(Scene script records)
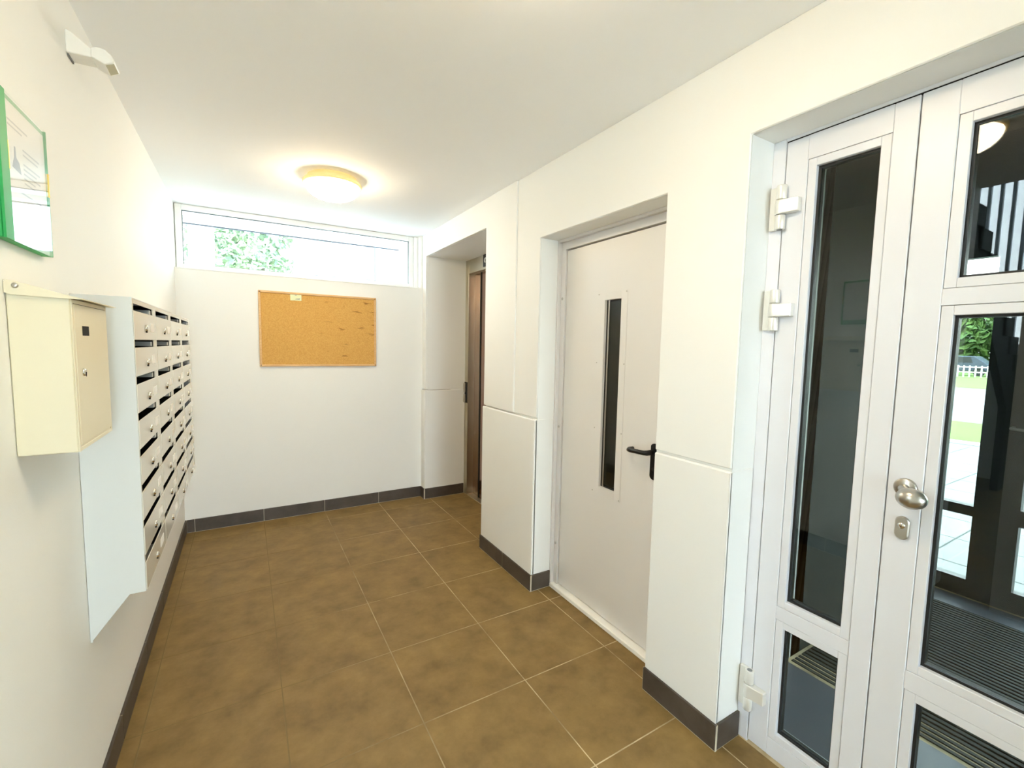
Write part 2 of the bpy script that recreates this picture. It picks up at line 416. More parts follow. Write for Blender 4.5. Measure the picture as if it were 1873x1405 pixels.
# ------------------------------------------------------------------ fire door
fd0, fd1, fdh = FD
m = MB()
for (x0, x1, i0, i1) in ((1.984, 2.05, 0.0, 0.015), (2.004, 2.05, 0.015, 0.051)):
    m.box(x0, x1, fd1-i1, fd1-i0, 0, fdh-i0 if i0 else fdh, 0.0015)
    m.box(x0, x1, fd0+i0, fd0+i1, 0, fdh-i0 if i0 else fdh, 0.0015)
    m.box(x0, x1, fd0+i1, fd1-i1, fdh-i1-(0.004 if i0 else 0), fdh-i0, 0.0015)
d1 = struct(m.obj('door_1', 'frame_grey'), 'light grey steel fire door with a narrow glazed slot and black lever handle')
MB().box(1.975, 2.05, fd0+0.002, fd1-0.015, 0.0, 0.026, 0.004).obj('threshold', 'threshold_white', d1)
xl = 2.014
gl0, gl1, gz0, gz1 = 1.640, 1.757, 0.722, 1.696
ly0, ly1, lz0, lz1 = fd0+0.055, fd1-0.055, 0.031, 1.998
leaf = MB()
leaf.box(xl, xl+0.05, ly0, gl0, lz0, lz1, 0.0015); leaf.box(xl, xl+0.05, gl1, ly1, lz0, lz1, 0.0015)
leaf.box(xl, xl+0.05, gl0-0.002, gl1+0.002, lz0, gz0); leaf.box(xl, xl+0.05, gl0-0.002, gl1+0.002, gz1, lz1)
leaf = leaf.obj('door_leaf', 'door_grey', d1)
def ringyz(name, mtl, parent, x0, x1, oy0, oy1, oz0, oz1, iy0, iy1, iz0, iz1, bev=0.0):
    mm = MB()
    mm.box(x0, x1, oy0, iy0, oz0, oz1, bev); mm.box(x0, x1, iy1, oy1, oz0, oz1, bev)
    mm.box(x0, x1, iy0, iy1, oz0, iz0, bev); mm.box(x0, x1, iy0, iy1, iz1, oz1, bev)
    return mm.obj(name, mtl, parent)
ringyz('window_trim', 'door_grey', leaf, xl-0.0022, xl, 1.598, 1.810, 0.682, 1.735, gl0, gl1, gz0, gz1, 0.0006)
ringyz('gasket', 'black_rubber', leaf, xl+0.014, xl+0.03, gl0, gl1, gz0, gz1, gl0+0.006, gl1-0.006, gz0+0.006, gz1-0.006)
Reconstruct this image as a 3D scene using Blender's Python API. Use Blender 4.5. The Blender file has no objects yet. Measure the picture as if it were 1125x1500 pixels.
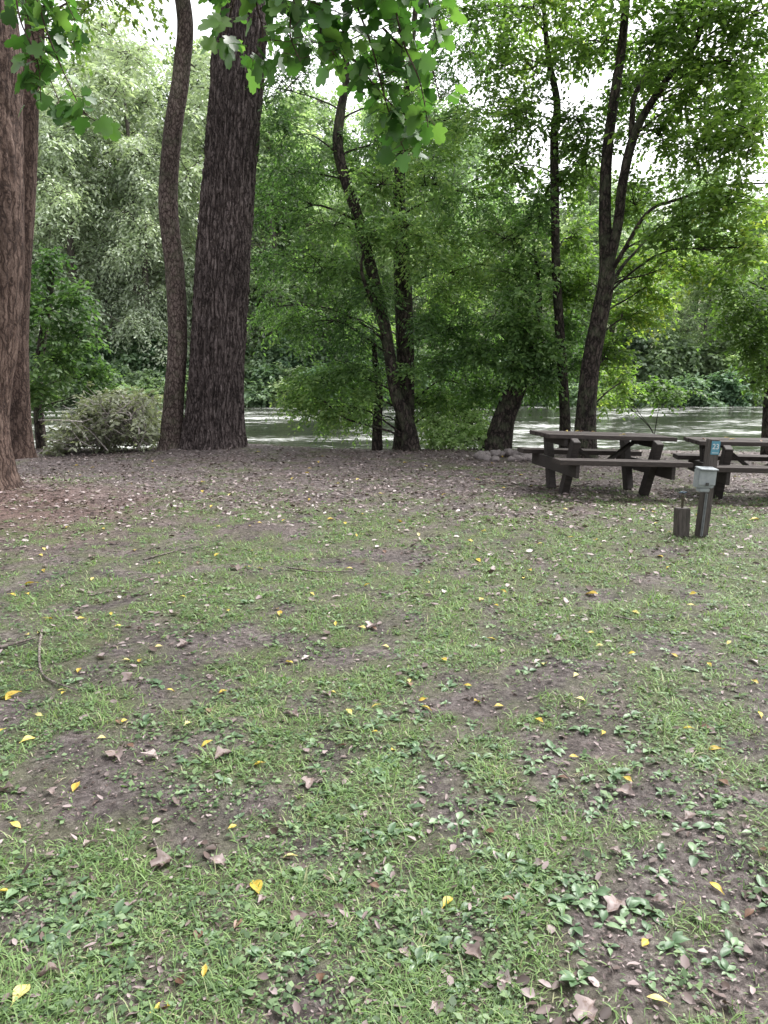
import bpy, math, numpy as np, bmesh
from mathutils import Vector, Matrix
rng=np.random.default_rng(11)
scene=bpy.context.scene
COL=scene.collection
CAMZ=1.6; PITCH=math.radians(10.5); FPX=1133.0
cp,sp=math.cos(PITCH),math.sin(PITCH)

# ------------------------------------------------------------------ noise / terrain
TAB=np.random.default_rng(3).random((256,256))
def vnoise(x,y):
    x=np.asarray(x,float);y=np.asarray(y,float)
    xi=np.floor(x).astype(int);yi=np.floor(y).astype(int)
    fx=x-xi;fy=y-yi;fx=fx*fx*(3-2*fx);fy=fy*fy*(3-2*fy)
    a=TAB[xi&255,yi&255];b=TAB[(xi+1)&255,yi&255];c=TAB[xi&255,(yi+1)&255];d=TAB[(xi+1)&255,(yi+1)&255]
    return (a*(1-fx)+b*fx)*(1-fy)+(c*(1-fx)+d*fx)*fy
def fbm(x,y,o=4):
    s=0;a=.5;t=0
    for i in range(o):
        s=s+a*vnoise(x*2**i+17.3*i,y*2**i+9.1*i);t+=a;a*=.5
    return s/t
def sstep(t):
    t=np.clip(t,0,1);return t*t*(3-2*t)
def H(x,y):
    x=np.asarray(x,float);y=np.asarray(y,float)
    near=sstep((22-y)/4)
    z=(fbm(x*.5+5,y*.5+3,3)-.5)*.10*near
    z=z+(fbm(x*3+1,y*3,3)-.5)*.045*near
    z=z-.018*np.clip(x-1.5,0,5)*near
    z=z+.20*np.exp(-((x+4.9)**2+(y-9.7)**2)/1.3**2)
    z=z+.14*np.exp(-((x+3.2)**2+(y-15.0)**2)/1.2**2)
    ye=15.9+1.0*(vnoise(x*.35+40,x*0+3.3)-.5)
    z=z-2.2*sstep((y-ye)/4.0)
    yf=57+3*(vnoise(x*.12+4,x*0+7.7)-.5)
    z=z+3.0*sstep((y-yf)/6.0)
    z=z+.20*np.clip(y-68,0,110)
    return z
def P(u,v,d):
    a=(u-562.5)/FPX;b=(750-v)/FPX
    t=d/(cp+b*sp)
    return np.array([a*t,d,CAMZ+t*(-sp+b*cp)])
def G(u,v):
    z=0.0
    a=(u-562.5)/FPX;b=(750-v)/FPX
    for i in range(6):
        t=(z-CAMZ)/(-sp+b*cp)
        x=a*t;y=(cp+b*sp)*t
        z=float(H(x,y))
    return np.array([x,y,z])
def base_at(u,v,y,sink=.12):
    x=P(u,v,y)[0];return np.array([x,y,float(H(x,y))-sink])

# ------------------------------------------------------------------ mesh helpers
def build_mesh(name,V,Fs,mat=None,smooth=False,fattr=None,vattr=None):
    V=np.asarray(V,float)
    if isinstance(Fs,np.ndarray):Fs=[Fs]
    Fs=[f for f in Fs if len(f)]
    me=bpy.data.meshes.new(name)
    me.vertices.add(len(V));me.vertices.foreach_set('co',V.astype(np.float32).ravel())
    tot=sum(f.size for f in Fs);npoly=sum(len(f) for f in Fs)
    me.loops.add(tot);me.loops.foreach_set('vertex_index',np.concatenate([f.ravel() for f in Fs]).astype(np.int32))
    starts=[];o=0
    for f in Fs:
        k=f.shape[1];starts.append(o+np.arange(len(f))*k);o+=f.size
    me.polygons.add(npoly);me.polygons.foreach_set('loop_start',np.concatenate(starts).astype(np.int32))
    if smooth: me.polygons.foreach_set('use_smooth',np.ones(npoly,bool))
    me.update(calc_edges=True)
    if fattr:
        for k,a in fattr.items():
            at=me.attributes.new(k,'FLOAT','FACE');at.data.foreach_set('value',np.asarray(a,np.float32))
    if vattr:
        for k,a in vattr.items():
            at=me.attributes.new(k,'FLOAT','POINT');at.data.foreach_set('value',np.asarray(a,np.float32))
    if mat: me.materials.append(mat)
    return me
def norm(a): return a/np.maximum(np.linalg.norm(a,axis=-1,keepdims=True),1e-9)
def thing(name,data=None,loc=(0,0,0),label='',cat='',group=None,kind=None,rot=(0,0,0),scale=1.0):
    o=bpy.data.objects.new(name,data);COL.objects.link(o)
    o.location=tuple(float(c) for c in loc);o.rotation_euler=rot
    o.scale=(scale,)*3 if np.isscalar(scale) else scale
    if data is None:o.empty_display_size=.2
    if kind!='structure' or label:
        if label:o['label']=label
        if cat:o['category']=cat
    if group:o['group']=group
    if kind:o['kind']=kind
    return o
def part(parent,name,data,loc=(0,0,0),rot=(0,0,0),label=None,kind=None):
    o=bpy.data.objects.new(name,data);COL.objects.link(o);o.parent=parent
    o.location=tuple(float(c) for c in loc);o.rotation_euler=rot
    if label:o['label']=label
    if kind:o['kind']=kind
    return o
def copy_thing(src,loc,rotz,scale,label=None):
    n=src.copy();COL.objects.link(n);n.location=tuple(float(c) for c in loc);n.rotation_euler=(0,0,rotz)
    n.scale=(scale,)*3 if np.isscalar(scale) else scale
    if label:n['label']=label
    for c in list(src.children):
        k=c.copy();k.parent=n;COL.objects.link(k)
    return n
class Geo:
    def __init__(s): s.V=[];s.F=[];s.n=0
    def add(s,V,F):
        s.V.append(V);s.F.append(F+s.n);s.n+=len(V)
    def mesh(s,name,mat,smooth=True,off=None):
        V=np.concatenate(s.V)
        if off is not None:V=V-off
        fs={}
        for f in s.F: fs.setdefault(f.shape[1],[]).append(f)
        return build_mesh(name,V,[np.concatenate(x) for x in fs.values()],mat,smooth)
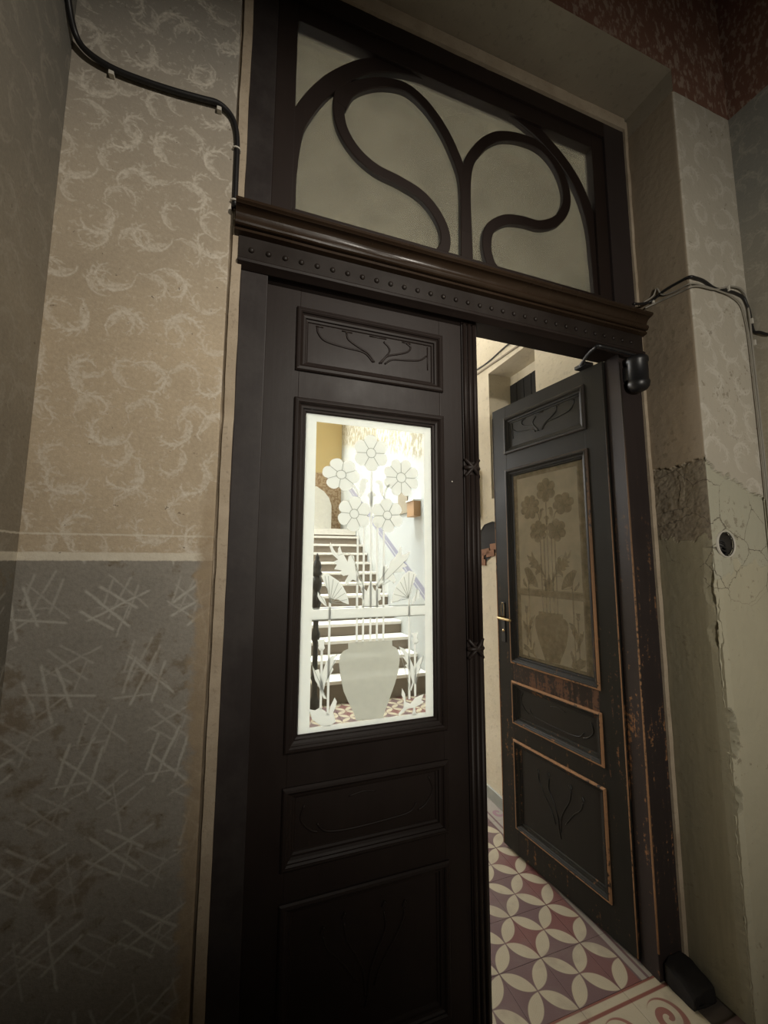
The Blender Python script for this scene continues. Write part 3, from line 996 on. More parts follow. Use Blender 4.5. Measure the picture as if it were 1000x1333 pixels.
# ------------------------------------------------------------------ door leaves
ETCH = {
 'leafa':[(0.3356, 1.8659), (0.3398, 1.8837), (0.351, 1.8922), (0.3692, 1.8846), (0.3568, 1.8755), (0.3581, 1.8564), (0.346, 1.8311), (0.3361, 1.8213), (0.338, 1.8443)],
 'leafb':[(0.3921, 1.8807), (0.4024, 1.8902), (0.418, 1.8852), (0.4245, 1.8689), (0.4223, 1.8354), (0.4305, 1.8192), (0.4154, 1.8378), (0.4095, 1.854), (0.4071, 1.875)],
 'leafc':[(0.3617, 1.8304), (0.3684, 1.8417), (0.382, 1.8469), (0.3981, 1.8346), (0.3867, 1.8285), (0.3824, 1.7921), (0.3722, 1.7971), (0.3697, 1.8242)],
 'stemd':[(0.3067, 1.8641), (0.3133, 1.8688), (0.3274, 1.8518), (0.3371, 1.8252), (0.3305, 1.8221), (0.3219, 1.846)],
 'steme':[(0.4502, 1.8756), (0.4444, 1.8696), (0.4339, 1.85), (0.4305, 1.822), (0.4224, 1.8271), (0.4269, 1.8551), (0.4414, 1.875)],
 'acan':[(0.2359, 1.6654), (0.2479, 1.6408), (0.263, 1.6219), (0.2626, 1.6451), (0.2688, 1.654), (0.2745, 1.6349), (0.287, 1.6169), (0.2964, 1.5998), (0.2993, 1.6185), (0.3089, 1.6238), (0.3187, 1.6197), (0.3224, 1.5884), (0.3271, 1.5614), (0.3393, 1.539), (0.3493, 1.5259), (0.356, 1.5102), (0.3478, 1.5052), (0.3312, 1.5339), (0.3149, 1.5408), (0.3027, 1.5317), (0.2922, 1.5227), (0.2883, 1.5361), (0.3002, 1.5564), (0.2827, 1.5535), (0.2704, 1.5618), (0.2755, 1.572), (0.2507, 1.5757), (0.2593, 1.591), (0.2455, 1.5997), (0.2632, 1.608), (0.2429, 1.6254), (0.2341, 1.6499)],
 'acanr':[(0.5273, 1.6374), (0.5141, 1.6099), (0.4987, 1.599), (0.5152, 1.5854), (0.4946, 1.58), (0.5063, 1.5675), (0.4799, 1.5639), (0.4596, 1.5603), (0.4712, 1.5399), (0.4672, 1.524), (0.4511, 1.5359), (0.4339, 1.543), (0.417, 1.53), (0.4058, 1.5134), (0.399, 1.5198), (0.4141, 1.5406), (0.4225, 1.559), (0.4235, 1.5829), (0.4349, 1.5893), (0.4424, 1.5775), (0.4509, 1.6016), (0.4654, 1.6124), (0.4799, 1.6342), (0.4887, 1.6561), (0.4946, 1.648), (0.4917, 1.6261), (0.5082, 1.6274)],
 'palm':[(0.3789, 1.54), (0.3868, 1.5148), (0.3947, 1.5011), (0.4058, 1.5103), (0.4182, 1.5079), (0.4127, 1.4908), (0.4173, 1.4724), (0.4061, 1.4664), (0.409, 1.4466), (0.3512, 1.4486), (0.3575, 1.4699), (0.3432, 1.4796), (0.3496, 1.4938), (0.3429, 1.5094), (0.356, 1.5102), (0.3649, 1.5007), (0.3724, 1.5203)],
 'fanl':[(0.2072, 1.5542), (0.2183, 1.5612), (0.2307, 1.5601), (0.2486, 1.5488), (0.2671, 1.5363), (0.2806, 1.5193), (0.2926, 1.4987), (0.3003, 1.4757), (0.3027, 1.4584), (0.2841, 1.465), (0.2656, 1.4757), (0.2489, 1.4771), (0.2395, 1.4824), (0.2321, 1.4916), (0.2318, 1.5051), (0.219, 1.528)],
 'fanr':[(0.5497, 1.5553), (0.542, 1.5641), (0.5211, 1.5696), (0.5004, 1.5546), (0.4858, 1.5344), (0.4695, 1.5133), (0.4598, 1.4896), (0.4541, 1.4598), (0.4742, 1.4623), (0.4944, 1.4744), (0.5149, 1.4792), (0.5279, 1.488), (0.5304, 1.5068), (0.54, 1.5282)],
 'budl':[(0.1971, 1.5034), (0.2035, 1.4908), (0.22, 1.4799), (0.2287, 1.4548), (0.2205, 1.4581), (0.2038, 1.4744), (0.1965, 1.4875)],
 'budr':[(0.5542, 1.5074), (0.5626, 1.4953), (0.56, 1.4737), (0.5444, 1.4623), (0.5313, 1.451), (0.5362, 1.4717), (0.547, 1.4875)],
 'vase':[(0.3019, 1.3351), (0.4572, 1.3333), (0.4584, 1.3142), (0.4743, 1.3059), (0.4834, 1.2878), (0.4856, 1.2646), (0.48, 1.2267), (0.4676, 1.1873), (0.452, 1.1488), (0.4334, 1.1062), (0.4247, 1.0816), (0.333, 1.0849), (0.3233, 1.1114), (0.3046, 1.1471), (0.2886, 1.1824), (0.2776, 1.2292), (0.2723, 1.2685), (0.2749, 1.2951), (0.2866, 1.309), (0.3027, 1.3143)],
 'thl':[(0.1996, 1.3492), (0.2243, 1.3497), (0.2211, 1.3329), (0.2244, 1.3225), (0.22, 1.316), (0.2074, 1.3158), (0.2022, 1.3239), (0.205, 1.3339)],
 'thr':[(0.5309, 1.3514), (0.5545, 1.3533), (0.5509, 1.3355), (0.5555, 1.3247), (0.5507, 1.3156), (0.5378, 1.3153), (0.5343, 1.326), (0.5379, 1.3363)],
 'lvl1':[(0.2656, 1.2992), (0.2546, 1.2844), (0.2618, 1.279), (0.2499, 1.2606), (0.2541, 1.253), (0.2418, 1.2324), (0.2272, 1.2098), (0.2218, 1.1818), (0.2171, 1.2155), (0.2189, 1.2487), (0.2293, 1.2791), (0.2457, 1.2948)],
 'lvl2':[(0.1847, 1.2706), (0.1939, 1.2546), (0.2063, 1.2569), (0.2117, 1.2374), (0.2197, 1.2105), (0.2254, 1.1768), (0.2337, 1.1627), (0.2232, 1.1652), (0.2132, 1.1898), (0.2023, 1.2121), (0.1946, 1.2246), (0.1892, 1.2464)],
 'lvr1':[(0.4828, 1.3105), (0.5029, 1.3009), (0.5173, 1.2854), (0.5259, 1.2641), (0.5386, 1.2373), (0.5407, 1.1907), (0.5284, 1.1587), (0.5244, 1.1616), (0.5326, 1.1864), (0.5229, 1.2257), (0.5056, 1.2451), (0.5143, 1.2505), (0.4971, 1.274), (0.5057, 1.2749)],
 'lvr2':[(0.5741, 1.272), (0.5705, 1.2556), (0.5609, 1.2407), (0.5632, 1.2301), (0.5502, 1.2156), (0.5465, 1.18), (0.5407, 1.1805), (0.5432, 1.2266), (0.548, 1.2469), (0.5599, 1.2642)],
 'btl':[(0.2598, 1.1647), (0.2672, 1.1511), (0.2624, 1.1326), (0.2556, 1.1192), (0.2642, 1.0894), (0.2424, 1.0785), (0.2176, 1.083), (0.1877, 1.1061), (0.1782, 1.1373), (0.1968, 1.132), (0.2114, 1.1383), (0.229, 1.1269), (0.2417, 1.1137), (0.2462, 1.1391)],
 'btr':[(0.4947, 1.1706), (0.5055, 1.1508), (0.5071, 1.1255), (0.5254, 1.1159), (0.5427, 1.1344), (0.5755, 1.1433), (0.566, 1.1243), (0.5765, 1.1181), (0.56, 1.1096), (0.5426, 1.1039), (0.5459, 1.0783), (0.531, 1.078), (0.5368, 1.102), (0.5139, 1.1021), (0.4856, 1.0828), (0.48, 1.086), (0.4997, 1.1062), (0.5014, 1.1311), (0.4924, 1.1496)],
}
FLOWERS = [((0.3769, 1.9855), 0.064, 6, 1.62, 1.0), ((0.269, 1.8994), 0.064, 6, 1.95, 0.88), ((0.4919, 1.9044), 0.068, 8, 1.2, 1.0), ((0.3174, 1.765), 0.059, 6, 1.50, 1.0), ((0.4389, 1.7644), 0.059, 6, 1.66, 1.0)]
LW, LT = 0.757, 0.045
PANELS = [('top', 2.25, 2.463), ('glass', 1.030, 2.140), ('mid', 0.703, 0.919), ('low', 0.155, 0.603)]
U0, U1 = 0.108, 0.648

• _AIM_
Using the data above, set down each line from the line with "Reconstruct this image" to the line with "cp,sp=math.cos(PITCH),math.sin(PITCH)" exactly, both ends included, and leave the pictures behind. Nothing else belongs.

• _THE SOLUTION_
Reconstruct this image as a 3D scene using Blender's Python API. Use Blender 4.5. The Blender file has no objects yet. Measure the picture as if it were 1125x1500 pixels.
import bpy, math, numpy as np, bmesh
from mathutils import Vector, Matrix
rng=np.random.default_rng(11)
scene=bpy.context.scene
COL=scene.collection
CAMZ=1.6; PITCH=math.radians(10.5); FPX=1133.0
cp,sp=math.cos(PITCH),math.sin(PITCH)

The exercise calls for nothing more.